Tom MacWright

tom@macwright.com

GIF Polyrhythms & GIF CLOCK

GIF CLOCK unraveled

the minute, second, and hour hand of gif clock, in each of their states traveling around the dial, all as one image.

GIFCLOCK was the most popular thing on this site last month. It’s not very technical, unrelated to maps, and is really just an experiment hacked together and deployed from 1-3am. GIFs, it turns out, are pretty big on this little internet.

The point of GIF clock is two things.

Playback

There’s no code behind the clock. Of course, I hacked together a few Python scripts to tone down the boring work, but the real thing - there’s no magic.

It is a picture of every clock, that advances every second. Hopefully by the time this is published, I’ll be starting on a successor: YouTube clock. A video of a wall clock ticking away every second of a day, and then looping back when it reaches the next day.

secondstic tac toechess
86,400255,16810123

There’s an interesting range of decision trees and chances in most things. Chess has as many game-tree possibilities as the shannon number. Tic tac toe is shallow enough to be visualized in all of its possible combinations. And then time is always the same: the same states, repeated over and over. It’s unimportant whether you’re watching a video of the states of a clock, or flipcards of all possible clocks, or a working clock - it’s all the same.

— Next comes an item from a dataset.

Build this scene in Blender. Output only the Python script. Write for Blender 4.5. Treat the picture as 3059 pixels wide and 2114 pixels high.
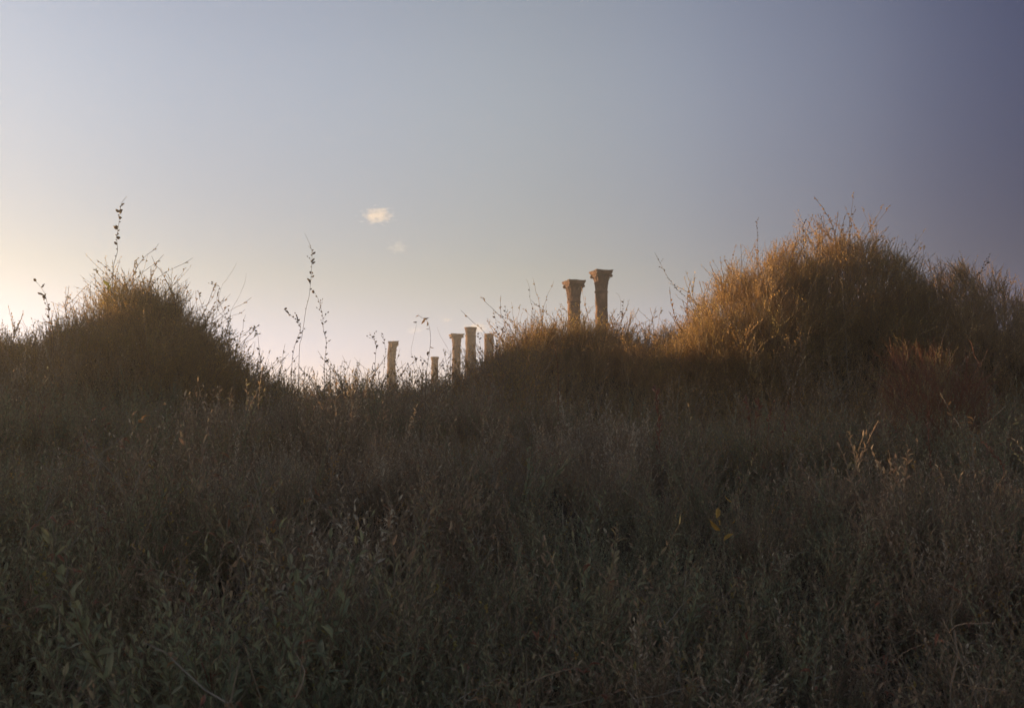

So there are some quirks. Like if the minute hand GIF takes too long to load, minutes will be slow. Or if you start it at any time besides noon or midnight, it’ll be inaccurate. It’s a lot like an extremely rudimentary wind-up clock.

Polyrhythms

The reason why GIF CLOCK is not gigantic is because of polyrhythms. It’s three GIFs - a seconds hand, minutes hand, and hours hand, and each only has as many frames as positions - 60, 60, and 12. So 132 frames total, instead of 60 * 60 * 12 = 43200. Of course, there are 86,400 seconds in a day, but GIF CLOCK doesn’t differentiate between AM & PM.

Polyrhythms are independent, different rhythms that are played at the same time. In music, they’re usually something like 4:3, or 3:2 - things that are sometimes very difficult to learn and perform, but not mathematically complex: the measures that they resolve to are usually similar to musical phrasing. Used tastefully, they tend to sound awesome, like in the middle of Joanna Newsom’s Sawdust and Diamonds.

The relation between a polyrhythm and the number of beats you need to ‘count’ to get to the ‘common beat’ is decided by the least common multiple. And by this measure, the common beat becomes more and more sparse: a 4:5 polyrhythm only lines up every 20th beat. So, musically, playing polyrhythms gets pretty rough beyond single-digits - and to most ears kind of trying.

But having different measures going at the same time is pretty cool for other things: where you’re trying to make semi-random visualizations look truly random and natural, having different longer rhythms going at the same time can make things seem more natural, without having to make longer, more disk-space-expensive loops.

Anyway, for an absurdist clock, consult GIF clock. Gifsicle is instrumental in gif-making for me - the rest is hacked together with Imagemagick

(which is not very enjoyable) and Python/shell scripts.